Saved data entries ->
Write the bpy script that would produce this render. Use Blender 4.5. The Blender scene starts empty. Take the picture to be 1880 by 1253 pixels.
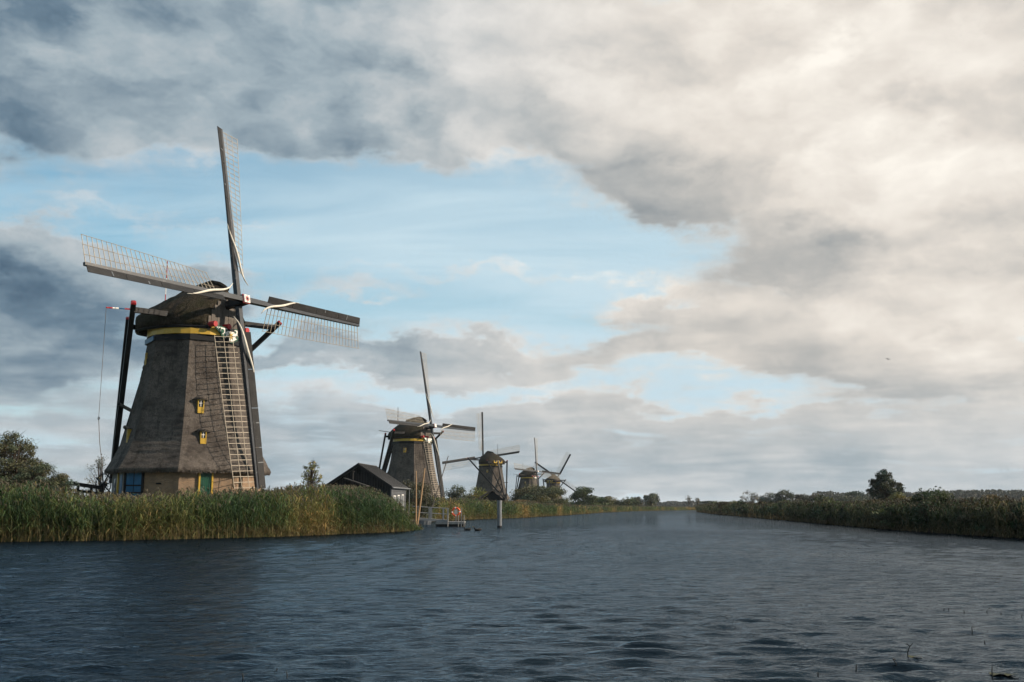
import bpy, math, random
import numpy as np
from mathutils import Vector, Matrix

R = math.radians
rng = np.random.default_rng(11)
random.seed(11)
SC = bpy.context.scene
COL = SC.collection

# ------------------------------------------------------------------ camera
CAM_H = 1.8                      # metres above the water (water is z = 0)
PITCH = math.atan((930 - 626.5) / 1828)
cam_d = bpy.data.cameras.new('camera')
cam_d.sensor_width = 36.0
cam_d.lens = 36.0 * 1828 / 1880
cam_d.clip_start = 0.1
cam_d.clip_end = 30000
cam = bpy.data.objects.new('camera', cam_d)
COL.objects.link(cam)
cam.location = (0, 0, CAM_H)
cam.rotation_euler = (math.pi / 2 + PITCH, 0, 0)
SC.camera = cam

# ------------------------------------------------------------------ light
SUN_AZ = R(94)                  # clockwise from +Y (the view direction): from the right, a little behind
SUN_EL = R(27)
sun_d = bpy.data.lights.new('sun', 'SUN')
sun_d.energy = 5.0
sun_d.angle = R(0.7)
sun_d.color = (1.0, 0.84, 0.66)
sun = bpy.data.objects.new('sun', sun_d)
COL.objects.link(sun)
sdir = Vector((math.sin(SUN_AZ) * math.cos(SUN_EL), math.cos(SUN_AZ) * math.cos(SUN_EL), math.sin(SUN_EL)))
sun.rotation_euler = sdir.to_track_quat('Z', 'Y').to_euler()

SC.view_settings.view_transform = 'Standard'
SC.view_settings.look = 'None'
SC.view_settings.exposure = 0.28
SC.view_settings.gamma = 1.0
SC.view_settings.use_curve_mapping = False
SC.cycles.use_adaptive_sampling = True
SC.cycles.adaptive_threshold = 0.02
SC.cycles.adaptive_min_samples = 8
SC.cycles.use_denoising = True
SC.cycles.denoising_prefilter = 'ACCURATE'
SC.cycles.max_bounces = 6
SC.cycles.transparent_max_bounces = 8


# ------------------------------------------------------------------ node helper
class NT:
    def __init__(s, tree):
        s.t = tree

    def n(s, typ, **kw):
        nd = s.t.nodes.new(typ)
        for k, v in kw.items():
            setattr(nd, k, v)
        return nd

    def put(s, sock, v):
        if isinstance(v, bpy.types.NodeSocket):
            s.t.links.new(v, sock)
        elif v is not None:
            sock.default_value = v

    def m(s, op, a, b=None, c=None, clamp=False):
        nd = s.n('ShaderNodeMath', operation=op, use_clamp=clamp)
        for i, v in enumerate((a, b, c)):
            if v is not None:
                s.put(nd.inputs[i], v)
        return nd.outputs[0]

    def v(s, op, a, b=None, c=None, out=0):
        nd = s.n('ShaderNodeVectorMath', operation=op)
        for i, v in enumerate((a, b, c)):
            if v is not None:
                s.put(nd.inputs[i], v)
        return nd.outputs[out]

    def noise(s, vec, scale, detail=4, rough=0.55, dist=0.0, out=0, lac=2.0):
        nd = s.n('ShaderNodeTexNoise')
        s.put(nd.inputs['Vector'], vec)
        nd.inputs['Scale'].default_value = scale
        nd.inputs['Detail'].default_value = detail
        nd.inputs['Roughness'].default_value = rough
        nd.inputs['Lacunarity'].default_value = lac
        nd.inputs['Distortion'].default_value = dist
        return nd.outputs[out]

    def mix(s, f, a, b):
        nd = s.n('ShaderNodeMix', data_type='RGBA')
        s.put(nd.inputs[0], f)
        s.put(nd.inputs[6], a)
        s.put(nd.inputs[7], b)
        return nd.outputs[2]

    def ramp(s, f, stops, interp='LINEAR'):
        nd = s.n('ShaderNodeValToRGB')
        cr = nd.color_ramp
        cr.interpolation = interp
        while len(cr.elements) < len(stops):
            cr.elements.new(0.5)
        for e, (p, c) in zip(cr.elements, stops):
            e.position = p
            e.color = (*c, 1) if len(c) == 3 else c
        s.put(nd.inputs[0], f)
        return nd.outputs[0]

    def smooth(s, x, lo, hi):
        nd = s.n('ShaderNodeMapRange', interpolation_type='SMOOTHSTEP')
        s.put(nd.inputs[0], x)
        nd.inputs[1].default_value = lo
        nd.inputs[2].default_value = hi
        return nd.outputs[0]


def lin(r, g, b):
    f = lambda c: (c / 255 / 12.92) if c / 255 <= 0.04045 else ((c / 255 + 0.055) / 1.055) ** 2.4
    return (f(r), f(g), f(b))


# ------------------------------------------------------------------ sky
def px_dir(px, py):
    """world azimuth / elevation (degrees) of a direction given as seen in the photograph"""
    u, w = (px - 940) / 1828, -(py - 626.5) / 1828
    c, s_ = math.cos(PITCH), math.sin(PITCH)
    d = Vector((u, c - w * s_, s_ + w * c)).normalized()
    return math.degrees(math.atan2(d.x, d.y)), math.degrees(math.asin(d.z))


world = bpy.data.worlds.new('World')
SC.world = world
world.use_nodes = True
wt = world.node_tree
wt.nodes.clear()
W = NT(wt)
dirv = W.n('ShaderNodeTexCoord').outputs['Generated']
dirv = W.v('NORMALIZE', dirv)
sep = W.n('ShaderNodeSeparateXYZ')
W.put(sep.inputs[0], dirv)
dx, dy, dz = sep.outputs
az = W.m('MULTIPLY', W.m('ARCTAN2', dx, dy), 57.2958)
el = W.m('MULTIPLY', W.m('ARCSINE', dz), 57.2958)
elp = W.m('MAXIMUM', el, 0.0)
comb = W.n('ShaderNodeCombineXYZ')
W.put(comb.inputs[0], az)
W.put(comb.inputs[1], el)
P0 = comb.outputs[0]
# cloud-deck coordinates: foreshortened towards the horizon
den = W.m('ADD', W.m('MAXIMUM', dz, 0.0), 0.16)
deck = W.n('ShaderNodeCombineXYZ')
W.put(deck.inputs[0], W.m('DIVIDE', dx, den))
W.put(deck.inputs[1], W.m('DIVIDE', dy, den))
deck = deck.outputs[0]
# domain warp
wn1 = W.noise(deck, 1.7, 5, 0.55, out=1)
wn2 = W.noise(W.v('MULTIPLY', dirv, (1, 1, 1.8)), 9.0, 6, 0.62, out=1)
warp = W.v('MULTIPLY', W.v('SUBTRACT', wn1, (0.5, 0.5, 0.5)), (16.0, 6.0, 0))
warp2 = W.v('MULTIPLY', W.v('SUBTRACT', wn2, (0.5, 0.5, 0.5)), (9.0, 6.5, 0))
PW = W.v('ADD', W.v('ADD', P0, warp), warp2)

nish = W.n('ShaderNodeTexSky', sky_type='NISHITA')
nish.sun_disc = False
nish.sun_elevation = SUN_EL
nish.sun_rotation = SUN_AZ
nish.air_density = 1.0
nish.dust_density = 1.2
nish.ozone_density = 1.6
SKY_K = 0.15

# cloud masses: px, py, half-width, half-height (px of the photograph), density, tone (0 dark .. 1 bright)
BL = [
    # top-left deck
    (60, 30, 330, 120, 1.3, 0.16), (330, 20, 260, 80, 0.9, 0.22), (60, 190, 260, 110, 1.2, 0.30),
    (420, 120, 170, 90, 1.2, 0.52), (570, 178, 200, 75, 1.3, 0.26), (300, 222, 260, 52, 1.0, 0.40),
    (720, 80, 220, 110, 1.2, 0.56), (760, 228, 240, 52, 1.0, 0.52), (620, 20, 200, 60, 0.8, 0.38),
    (960, 60, 170, 110, 1.2, 0.64), (930, 190, 170, 90, 1.2, 0.50), (1120, 90, 150, 110, 1.3, 0.60),
    # big right cumulus
    (1080, 240, 170, 90, 1.3, 0.50), (1300, 60, 150, 90, 1.2, 0.70), (1290, 210, 180, 90, 1.2, 0.66),
    (1200, 372, 145, 62, 1.7, 0.27), (1340, 350, 160, 70, 1.2, 0.34), (1440, 145, 90, 50, 1.7, 0.98),
    (1540, 190, 130, 80, 1.6, 0.88), (1480, 280, 180, 90, 1.1, 0.66), (1690, 250, 130, 85, 1.5, 0.80),
    (1810, 330, 150, 100, 1.1, 0.84), (1600, 380, 190, 70, 1.1, 0.62), (1480, 455, 200, 42, 1.5, 0.28),
    (1740, 450, 190, 45, 1.3, 0.36), (1860, 480, 140, 80, 1.0, 0.66),
    (1720, 80, 250, 110, 1.5, 0.58), (1870, 170, 120, 80, 1.4, 0.60), (1980, 60, 220, 160, 1.5, 0.56), (1600, -50, 320, 90, 1.3, 0.54), (1590, 200, 70, 40, 1.8, 0.98), (1690, 185, 60, 34, 1.8, 0.98), (1770, 290, 80, 50, 1.2, 0.84), (1640, 320, 120, 40, 1.2, 0.52), (1440, 130, 70, 36, 1.6, 1.1), (1950, 420, 120, 200, 1.2, 0.8),
    # lower right banks
    (1330, 560, 190, 55, 1.3, 0.42), (1560, 545, 200, 60, 1.2, 0.60), (1760, 580, 180, 70, 1.1, 0.62),
    (1500, 650, 260, 45, 1.3, 0.38), (1760, 672, 240, 40, 1.3, 0.36), (1860, 610, 80, 60, 1.1, 0.92),
    (1190, 550, 110, 30, 0.9, 0.62), (1240, 640, 200, 40, 1.0, 0.44),
    # left cumulus below the blue gap
    (70, 440, 150, 55, 1.6, 0.46), (210, 480, 150, 55, 1.4, 0.44), (50, 530, 140, 62, 1.6, 0.04),
    (290, 540, 140, 55, 1.0, 0.30), (140, 640, 260, 60, 1.2, 0.16), (420, 650, 220, 45, 0.8, 0.38),
    (470, 395, 330, 11, 0.42, 0.60), (820, 515, 280, 13, 0.50, 0.58), (640, 548, 210, 16, 0.55, 0.52),
    (540, 525, 130, 25, 0.50, 0.48), (720, 600, 150, 20, 0.35, 0.55),
    # middle bank
    (640, 670, 230, 40, 1.1, 0.40), (880, 655, 230, 40, 1.2, 0.50), (1030, 690, 160, 30, 0.9, 0.46),
    # stratus to the horizon
    (300, 765, 520, 45, 0.65, 0.38), (900, 775, 420, 36, 0.75, 0.46), (1500, 755, 480, 36, 1.0, 0.54),
    (200, 850, 600, 60, 0.9, 0.36), (20, 690, 200, 60, 1.0, 0.36), (1000, 850, 560, 60, 1.0, 0.42), (1650, 830, 480, 70, 1.0, 0.46),
    (940, 925, 1600, 50, 1.0, 0.50),
]
# outside the frame the deck simply goes on: broken cloud everywhere
cont = W.noise(deck, 0.9, 4, 0.5)
wide = W.m('MAXIMUM', W.smooth(W.m('ABSOLUTE', az), 27.0, 48.0), W.smooth(el, 29.0, 44.0))
dens = W.m('MULTIPLY', W.smooth(cont, 0.36, 0.60), W.m('MULTIPLY', wide, 1.2))
tone = W.m('MULTIPLY', dens, 0.26)
for (bx, by, bw, bh, bd, bt) in BL:
    a0, e0 = px_dir(bx, by)
    iw, ih = 1 / (bw / 1828 * 57.3), 1 / (bh / 1828 * 57.3)
    q = W.v('MULTIPLY_ADD', PW, (iw, ih, 0), (-a0 * iw, -e0 * ih, 0))
    q = W.v('DOT_PRODUCT', q, q, out=1)
    g = W.m('POWER', 0.30, q)
    dens = W.m('MULTIPLY_ADD', g, bd, dens)
    tone = W.m('MULTIPLY_ADD', g, bd * bt, tone)
tone = W.m('DIVIDE', tone, W.m('MAXIMUM', dens, 0.001))
# fine structure
fine = W.noise(W.v('MULTIPLY', dirv, (1, 1, 2.0)), 14.0, 8, 0.60, dist=0.3)


def puffs(vec):
    return W.noise(vec, 6.5, 5, 0.50)


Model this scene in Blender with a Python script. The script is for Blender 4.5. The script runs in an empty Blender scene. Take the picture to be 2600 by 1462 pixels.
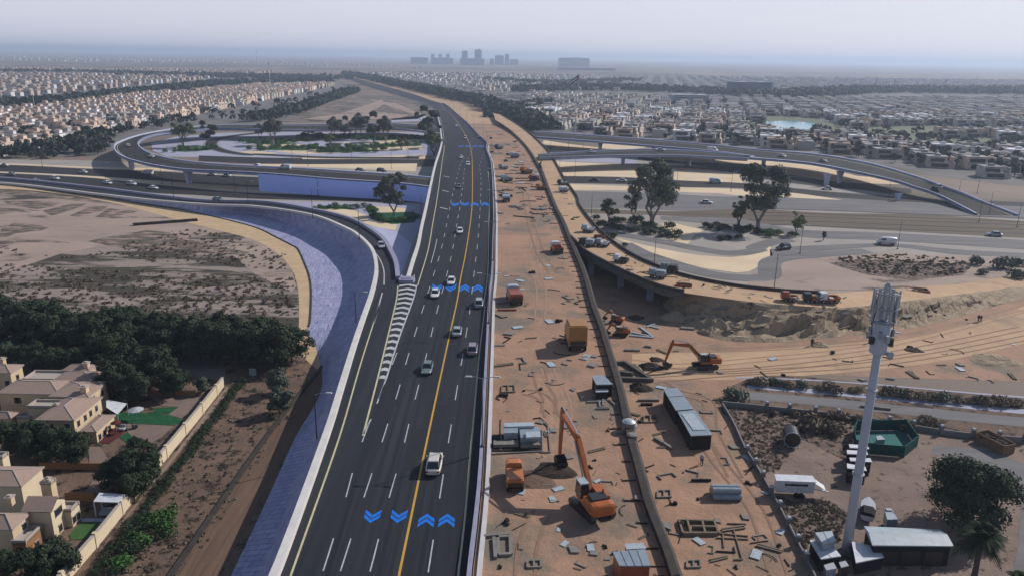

Exercise description -> Both the first line of the records above and the line containing "sun.rotation_euler = sdir.to_track_quat('Z', 'Y').to_euler()" belong in the copy; please return them and every line between, exactly, minus the pictures.

Result of this task ->
Write the bpy script that would produce this render. Use Blender 4.5. The Blender scene starts empty. Take the picture to be 1880 by 1253 pixels.
import bpy, math, random
import numpy as np
from mathutils import Vector, Matrix

R = math.radians
rng = np.random.default_rng(11)
random.seed(11)
SC = bpy.context.scene
COL = SC.collection

# ------------------------------------------------------------------ camera
CAM_H = 1.8                      # metres above the water (water is z = 0)
PITCH = math.atan((930 - 626.5) / 1828)
cam_d = bpy.data.cameras.new('camera')
cam_d.sensor_width = 36.0
cam_d.lens = 36.0 * 1828 / 1880
cam_d.clip_start = 0.1
cam_d.clip_end = 30000
cam = bpy.data.objects.new('camera', cam_d)
COL.objects.link(cam)
cam.location = (0, 0, CAM_H)
cam.rotation_euler = (math.pi / 2 + PITCH, 0, 0)
SC.camera = cam

# ------------------------------------------------------------------ light
SUN_AZ = R(94)                  # clockwise from +Y (the view direction): from the right, a little behind
SUN_EL = R(27)
sun_d = bpy.data.lights.new('sun', 'SUN')
sun_d.energy = 5.0
sun_d.angle = R(0.7)
sun_d.color = (1.0, 0.84, 0.66)
sun = bpy.data.objects.new('sun', sun_d)
COL.objects.link(sun)
sdir = Vector((math.sin(SUN_AZ) * math.cos(SUN_EL), math.cos(SUN_AZ) * math.cos(SUN_EL), math.sin(SUN_EL)))
sun.rotation_euler = sdir.to_track_quat('Z', 'Y').to_euler()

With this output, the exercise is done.